Having compassion and having direction are not mutually exclusive; they just take careful thought and discernment. You’re not judging those people; you’re simply asking yourself to be honest about whether or not those relationships are empowering you and helping to support your purpose and realize your dreams.
“No two minds ever come together without thereby creating a third, invisible, intangible force, which may be likened to a third mind,”
- Napoleon Hill.
A group of like-minded, achievement-oriented individuals, he explained, could come together to create an association far greater than the sum of its parts, thus dramatically leveraging each other’s success.
Applying Hill’s principle is simple: surround yourself with people of like mind and different talents and temperaments with the purpose of serving the goals of every member of the group.
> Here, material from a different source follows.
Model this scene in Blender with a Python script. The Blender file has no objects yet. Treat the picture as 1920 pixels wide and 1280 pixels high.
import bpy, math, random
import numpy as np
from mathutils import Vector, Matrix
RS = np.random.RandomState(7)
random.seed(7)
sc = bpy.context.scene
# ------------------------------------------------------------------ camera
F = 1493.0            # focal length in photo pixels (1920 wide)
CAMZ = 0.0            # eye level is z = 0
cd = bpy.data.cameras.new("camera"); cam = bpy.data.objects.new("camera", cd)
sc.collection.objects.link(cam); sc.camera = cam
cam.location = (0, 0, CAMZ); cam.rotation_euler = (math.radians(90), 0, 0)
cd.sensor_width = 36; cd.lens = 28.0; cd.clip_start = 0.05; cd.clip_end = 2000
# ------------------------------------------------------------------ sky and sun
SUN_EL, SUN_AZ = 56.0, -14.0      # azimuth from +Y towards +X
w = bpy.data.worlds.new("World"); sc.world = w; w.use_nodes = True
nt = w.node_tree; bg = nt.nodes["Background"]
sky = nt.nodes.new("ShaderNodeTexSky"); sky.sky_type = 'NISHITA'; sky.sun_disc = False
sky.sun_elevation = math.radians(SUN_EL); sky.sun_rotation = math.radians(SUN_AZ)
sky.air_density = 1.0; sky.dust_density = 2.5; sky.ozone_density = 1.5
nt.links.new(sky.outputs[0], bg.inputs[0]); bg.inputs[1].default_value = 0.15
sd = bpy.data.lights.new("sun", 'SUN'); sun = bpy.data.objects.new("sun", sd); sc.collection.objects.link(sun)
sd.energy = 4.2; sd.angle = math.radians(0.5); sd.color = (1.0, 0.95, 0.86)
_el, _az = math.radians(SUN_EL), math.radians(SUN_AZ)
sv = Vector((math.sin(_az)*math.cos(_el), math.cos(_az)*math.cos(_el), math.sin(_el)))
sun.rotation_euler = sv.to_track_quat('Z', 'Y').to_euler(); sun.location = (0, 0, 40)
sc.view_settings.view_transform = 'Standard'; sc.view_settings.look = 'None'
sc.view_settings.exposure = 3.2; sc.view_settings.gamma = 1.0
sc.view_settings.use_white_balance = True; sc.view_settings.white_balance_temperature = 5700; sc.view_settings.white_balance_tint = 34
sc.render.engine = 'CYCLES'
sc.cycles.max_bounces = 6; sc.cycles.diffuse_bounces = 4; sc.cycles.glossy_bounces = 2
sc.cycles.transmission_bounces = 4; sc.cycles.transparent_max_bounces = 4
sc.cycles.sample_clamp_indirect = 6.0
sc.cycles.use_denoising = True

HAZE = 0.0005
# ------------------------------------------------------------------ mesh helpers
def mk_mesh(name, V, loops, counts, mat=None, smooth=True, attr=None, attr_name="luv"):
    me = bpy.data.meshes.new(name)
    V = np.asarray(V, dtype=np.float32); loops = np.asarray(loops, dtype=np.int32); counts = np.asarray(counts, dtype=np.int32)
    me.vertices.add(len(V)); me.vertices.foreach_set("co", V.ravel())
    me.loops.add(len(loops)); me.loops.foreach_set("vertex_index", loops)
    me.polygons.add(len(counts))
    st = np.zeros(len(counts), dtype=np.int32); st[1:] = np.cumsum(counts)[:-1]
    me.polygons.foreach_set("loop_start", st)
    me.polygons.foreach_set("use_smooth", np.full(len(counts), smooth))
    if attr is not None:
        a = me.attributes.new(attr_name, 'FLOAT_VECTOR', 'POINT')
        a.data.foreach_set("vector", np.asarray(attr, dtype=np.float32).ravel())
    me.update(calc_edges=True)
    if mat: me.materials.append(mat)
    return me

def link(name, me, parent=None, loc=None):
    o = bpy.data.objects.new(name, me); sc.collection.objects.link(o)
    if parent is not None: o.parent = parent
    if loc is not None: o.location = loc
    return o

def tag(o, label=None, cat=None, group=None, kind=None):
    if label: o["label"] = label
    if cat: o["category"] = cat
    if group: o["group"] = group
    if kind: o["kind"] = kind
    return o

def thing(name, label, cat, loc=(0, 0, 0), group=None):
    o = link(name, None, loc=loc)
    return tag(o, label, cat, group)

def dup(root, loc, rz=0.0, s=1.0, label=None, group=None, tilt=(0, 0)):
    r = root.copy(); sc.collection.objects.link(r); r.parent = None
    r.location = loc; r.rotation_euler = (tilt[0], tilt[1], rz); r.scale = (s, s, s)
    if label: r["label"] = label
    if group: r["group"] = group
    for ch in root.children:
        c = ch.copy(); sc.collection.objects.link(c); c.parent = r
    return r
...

Associate with these people on a regular basis.
Apply the Law of Association. Create your own mastermind, a group of those who have chosen to live among the 5 percent, and let them support you, let them be the lift beneath the wings of your dreams.
Leadership is not something you do; it is something that grows organically out of the natural rhythm of learning. When you start at the beginning of anything, you’re at the highest level of anxiety. As you learn — through study and doing, information and experience, book smarts and street smarts — you gradually lower your level of anxiety by raising your level of mastery. As you continue climbing that ladder of knowledge, you keep your eyes on worthy mentors, always using learning through modeling as your learning gyroscope to keep you on track.
Using those three dimensions of learning — study, do, model — with slight edge persistence, in time your level of mastery rises to the point where you turn around and realize others are modeling you. You have yourself become worthy of emulating, of serving as a guide and hero to others. You have grown into leadership — and now you’re the mentor.
Essential Points from Chapter Thirteen
* If you want to learn how to do something well, find someone who has mastered that skill and apprentice yourself.
* Choose your heroes carefully: are they genuine role models you want to emulate?
* Choose your associates: everything about your life will closely reflect the lives of your five closest friends.
* Sometimes you need to let go and disassociate.
* Form and use a mastermind: two minds are better than one, and five are even better.